Paredón, paredón, a todos los milicos
que venderon la nación
Estribilho popular de milhares de manifestantes de passeatas, ocorridas em Buenos Aires, em junho de 1982
Mais recentemente, vários países latino-americanos têm apostado em projetos de integração econômica como via de superação dos seus problemas sociais e econômicos. [...]
Cuba, Nicarágua e El Salvador tiveram trajetórias distintas na busca pelo socialismo.
"A História não admite erros".
Ernesto Che Guevara
Em 1959, guerrilheiros cubanos conseguiram pôr fim à ditadura de Fulgêncio Batista, implantando o primeiro governo socialista na América Latina. Como a atuação do novo regime contrariava os interesses capitalistas norte-americanos, o governo dos Estados Unidos, além de ações militares, impôs um pesado bloqueio econômico a Cuba. Diante dessas pressões, Fidel Castro acabou se aproximando da URSS, que, mediante uma política de subsídios econômicos, comprava o açúcar cubano e vendia ao país petróleo e outros produtos a preços mais baixos do que os praticados no mercado mundial. Isso levou o governo cubano a ter recursos para implantar uma grande reforma em toda a estrutura do país.
À medida que a situação econômica da URSS foi ficando mais difícil, impossibilitando a continuidade da política de subsídios, a economia cubana passou também a enfrentar problemas cada vez maiores. Na última década do século XX, esse quadro, aliado ao crescimento da oposição interna e ao aumento das tentativas de fuga da ilha por cubanos em busca de refúgio nos Estados Unidos, criou uma situação quase insustentável ao governo socialista, que iniciou um programa de reformas que admite a entrada de investimentos estrangeiros no país. [...]

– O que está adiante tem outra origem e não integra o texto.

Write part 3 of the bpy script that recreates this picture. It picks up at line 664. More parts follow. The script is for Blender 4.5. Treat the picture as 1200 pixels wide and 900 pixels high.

A experiência nicaraguense com o socialismo foi ainda mais difícil. Embora tenham derrubado o ditador Anastácio Somoza do poder (1978), os socialistas não conseguiram instaurar um regime estável, capaz de implementar um projeto de construção de uma nova sociedade, pois, com a ajuda norte-americana, setores conservadores retomaram o poder nas eleições de 1989.
Em El Salvador, medidas repressivas conseguiram deter a luta dos grupos guerrilheiros de esquerda, que intensificaram sua ação a partir de 1979, levando o país a uma sangrenta guerra civil que se estendeu até 1992. REZENDE, Antonio Paulo; DIDIER, Maria Thereza. Rumos da história: história geral e do Brasil. São Paulo: Atual, 2005. p. 576-579.